皆さんの周りにも、いらっしゃいますか??
口を開けば、『ネガティブ』な発言しか出て来ることなく、
現実世界を、『実物』以上に悲観的に見てしまっています。
恐らく、
『天国』にいても、『地獄』を感じるような人物で、
この『自滅』パターンは意外に多いと感じています。
そして、
こちらも、意外に感じられるかも知れませんが、同様に、
生き延びることが出来ない人物は『楽観的な人間』です。
『それほど、過酷な環境ではないのではないか??』
『言っても、直ぐ(数ヶ月後)に開放してくれるでしょ??』
『外にいる同胞のユダヤ人が、私たちを救い出してくれる!!』
『何人は死ぬかも知れないけど、それは、私自身ではない。
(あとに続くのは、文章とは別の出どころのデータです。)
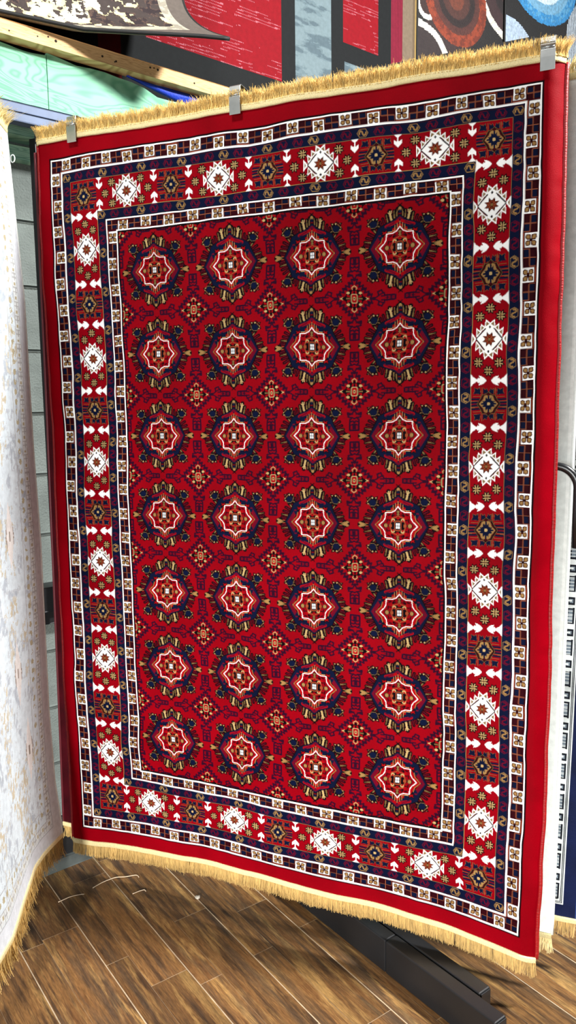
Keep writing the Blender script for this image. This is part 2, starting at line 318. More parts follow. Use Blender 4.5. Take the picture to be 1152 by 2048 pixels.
def big_chart(px):
    py = px * .9835
    m0, m1 = 1.2, 1.2 * KY
    T = Chart(-.5 - m0, 3.5 + m0, -.5 - m1, 6.5 + m1, px, py, 'R')
    def frame(B0, B1, c):
        T.ops = [lambda p: p]
        for a, b in ((B0, B1),):
            x0, x1, y0, y1 = -.5 - b, 3.5 + b, -.5 - b * KY, 6.5 + b * KY
            X0, X1, Y0, Y1 = -.5 - a, 3.5 + a, -.5 - a * KY, 6.5 + a * KY
            T.rect(x0, y0, x1, Y0, c); T.rect(x0, Y1, x1, y1, c); T.rect(x0, y0, X0, y1, c); T.rect(X1, y0, x1, y1, c)
    for B0, B1, c in ((0, .008, 'K'), (.008, .026, 'W'), (.026, .15, 'DR'), (.15, .168, 'W'), (.168, .285, 'N'), (.168, .175, 'K'), (.285, .291, 'G'),
                      (.291, .674, 'R'), (.674, .68, 'G'), (.68, .8, 'N'), (.782, .788, 'B'), (.8, .82, 'W'), (.82, .965, 'DR'), (.965, .985, 'W'), (.985, 1.003, 'K')):
        frame(B0, B1, c)
    # field: the medallion tile in 4 x 7
    t = medallion_tile(px, int(round(py)))
    j0 = int(round((-.5 - T.y0) * py)); i0 = int(round((-.5 - T.x0) * px)); th, tw = t.shape
    for r in range(7):
        jj = int(round((r) * py)) + j0
        for c in range(4): T.a[jj:jj + th, i0 + c * tw:i0 + (c + 1) * tw] = t
    frame(-.012, .008, 'K'); frame(.008, .026, 'W')
    # sides of the frame: f(s, t) with s along and t outward in border units
    def sides(B):                            # (length, map) for top, bottom, left, right at depth B
        yield 'h', -.5 - B, 3.5 + B, lambda p, B=B: np.c_[p[:, 0], -.5 - (B + p[:, 1]) * KY]
        yield 'h', -.5 - B, 3.5 + B, lambda p, B=B: np.c_[p[:, 0], 6.5 + (B + p[:, 1]) * KY]
        yield 'v', -.5 - B * KY, 6.5 + B * KY, lambda p, B=B: np.c_[-.5 - (B + p[:, 1]), p[:, 0]]
        yield 'v', -.5 - B * KY, 6.5 + B * KY, lambda p, B=B: np.c_[3.5 + (B + p[:, 1]), p[:, 0]]
    def guard(B, g, nh, nv, outer):
        def checker(f, s0, e, fl):
            T.ops = [f]; hw = e * .245; hh = g * .42
            T.rect(s0 - hw - .012, -g / 2, s0 + hw + .012, g / 2, 'DR'); T.rect(s0 - hw, -hh, s0 + hw, hh, 'K')
            for a in (-1, 1):
                for b in (-1, 1):
                    c = 'N' if a * b * fl > 0 else 'M'
                    T.poly([(s0 + a * .006, b * .006), (s0 + a * hw * .93, b * .006), (s0 + a * hw * .93, b * hh * .9), (s0 + a * .006, b * hh * .9)], c)
            T.line([(s0 - hw * .95, 0), (s0 + hw * .95, 0)], .0062, 'T'); T.line([(s0, -hh), (s0, hh)], .0062, 'T')
            T.line([(s0 + fl * hw, 0), (s0 + fl * hw, hh)], .005, 'T'); T.line([(s0 - fl * hw, 0), (s0 - fl * hw, -hh)], .005, 'T')
        for k, (o, a, b, f) in enumerate(sides(B)):
            n = nh if o == 'h' else nv; e = (b - a) / n; ee = e if o == 'h' else e
            T.ops = [f]
            for i in range(n):
                s0 = a + (i + .5) * e; att = (1 if i % 2 == 0 else -1) * (1 if outer else -1)
                T.ops = [f]
                lo, hi = (-g / 2, g / 2 * .66) if att < 0 else (-g / 2 * .66, g / 2)
                T.rect(s0 - e * .245, lo, s0 + e * .245, hi, 'W')
                tq = -att * g * .43; T.line([(s0 - e * .32, tq), (s0 + e * .32, tq)], .008, 'O')
                cy = att * g * .09
                kx = e / .3
                for pa in (-1, 1):
                    for pb in (-1, 1):
                        q = np.array([(0, 0), (.004, .044), (.02, .056), (.05, .052), (.054, .03), (.047, .004)]) * [pa * kx, pb]
                        T.poly(q + [s0, cy], 'B'); cc = q.mean(0); T.poly(cc + (q - cc) * .62 + [s0, cy], 'G')
                T.poly(np.array([(-.014, 0), (0, -.014), (.014, 0), (0, .014)]) + [s0, cy], 'K')
            for i in range(1, n): checker(f, a + i * e, e, 1 if i % 2 else -1)
        e = (4 + 2 * B) / nh
        for cx in (-.5 - B, 3.5 + B):
            for cy in (-.5 - B * KY, 6.5 + B * KY):
                checker(lambda p, cx=cx, cy=cy: np.c_[cx + p[:, 0], cy + p[:, 1]], 0, e, 1)
    guard(.8925, .145, 19, 27, True); guard(.088, .124, 13, 23, False)
    for a_, b_ in ((.15, .168), (.8, .82), (.965, .985), (.008, .026)): frame(a_, b_, 'W')
    # S bands
    for B, nh, nv in ((.7355, 30, 51), (.23, 24, 48)):
        for o, a, b, f in sides(B):
            n = nh if o == 'h' else nv
            for i in range(n + (1 if o == 'h' else 0)):
                if o == 'v' and i == 0: continue
                c = f(np.array([[a + (b - a) * i / n, 0]]))[0]
                draw_s(T, c[0], c[1], KY if o == 'h' else 1, 0 if o == 'h' else math.pi / 2, 'G' if i % 3 == 0 else 'L', .06 if o == 'h' else .056)
    # main border
    B = .4825; tops = [lambda p, sg=sg, y=y: (p, sg, y) for sg, y in ((1, 0), (-1, 1))]
    for cy in (-.5 - B * KY, 6.5 + B * KY):
        for i in range(9):
            x = -.5 - B + (4 + 2 * B) * i / 8
            if i % 2 == 0: draw_rosette(T, x, cy, KY)
            else:
                draw_star(T, x, cy, KY)
                for dx, dy in ((.205, .125), (-.205, .125), (.205, -.125), (-.205, -.125), (.3, .0), (-.3, .0)): draw_bloom(T, x + dx, cy + dy * KY, KY)
            for dx in (-.235, .235):
                if i % 2 == 0 and -.95 < x + dx < 3.95:
                    draw_dart(T, lambda p, x=x + dx, cy=cy: np.c_[x + p[:, 0], cy - .191 * KY + p[:, 1] * KY])
                    draw_dart(T, lambda p, x=x + dx, cy=cy: np.c_[x + p[:, 0], cy + .191 * KY - p[:, 1] * KY])
    for cx in (-.5 - B, 3.5 + B):
        for i in range(13):
            y = -.5 - B * KY + (7 + 2 * B * KY) * i / 12
            if 0 < i < 12:
                if i % 2 == 0: draw_rosette(T, cx, y, KY)
                else:
                    draw_star(T, cx, y, KY)
                    for dx, dy in ((.115, .232), (-.115, .232), (.115, -.232), (-.115, -.232), (0, .315), (0, -.315)): draw_bloom(T, cx + dx, y + dy, KY)
            if i % 2 == 0:
                for dy in (-.25, .25):
                    if -.98 < y + dy < 6.98:
                        draw_squid(T, lambda p, y=y + dy, cx=cx: np.c_[cx - .191 + p[:, 1], y + p[:, 0]])
                        draw_squid(T, lambda p, y=y + dy, cx=cx: np.c_[cx + .191 - p[:, 1], y + p[:, 0]])
    return T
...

』
などなど。
『現実』をきちんと直視することなく、『逃避』する人間は、
『楽観性』というポジティブ要因を持っていたにも関わらず、
尽く(悉く)、強制収容所の中で死に絶えていったそうです。
これは、すべての物事にも通じています。
私自身、本業を『独立系FP』として活動していますが、
その視点から見て、現状の日本財政は最悪の状況です。
昨年、
『老後資産2000万円問題』なる報道も話題になりましたが、
正直言って、『2000万円』という端金では何もなりません。
にも関わらず、
現在の日本国民の大多数は、その『最低基準』であるはずの、
『2000万円』すら、退職時までに用意が出来ていません。
きっと、『どうにかなる』と考えているのでしょう。
いつまで経っても、『赤信号、みんなで渡れば』精神が根付いています。
本当に、頭の中が『お花畑』の、おめでたい方々が多いと感じています。
『ビジネス』の観点でも、まったく同様ですね。
こちらも職業柄、『ビジネス(事業・起業)相談』も受けますが、
『楽観性』の強い人物は、決して、上手くいかないのが現実です。
『1年間で、約半数』
『3年間で、10%』
『10年間で、1%未満』
オフィシャルに『開業届』を提出して起業する人間でさえ、
事業としての『生存率』は、上記の数字で示されています。
その状況で、
『鳥人間コンテスト』が如く、高台から飛び出す人物もいますが、
現実的に考えて、『上手くいく可能性』は極限に低いと考えます。
先ず、
『楽観的な人物』は、物事のシュミレーション能力に欠けており、
『仕事ができる人間』がいないと感じるのが、私自身の主観です。
話を戻すと、
第二次大戦中、『ホロコースト』を生き延びた人物とは、
『現実』を正しく直視し、悲観的でも、楽観的でもなく、
目標(生還)実現に対して、建設的な計画・行動をとった人間です。
つまり、
『悲観』と『楽観』という、共存する感情をコントロールし、
適切にバランスを取りながら、対応できた人物だと言えます。
あなた自身を振り返って、いかがでしょうか??
過度に『悲観』に偏り過ぎていたり、あるいは、
現実を『楽観視』し過ぎたりしてませんか??
特に、『楽観性』という言葉を、ポジティブな印象で、
受け取り過ぎないことこそが、大切だと感じています。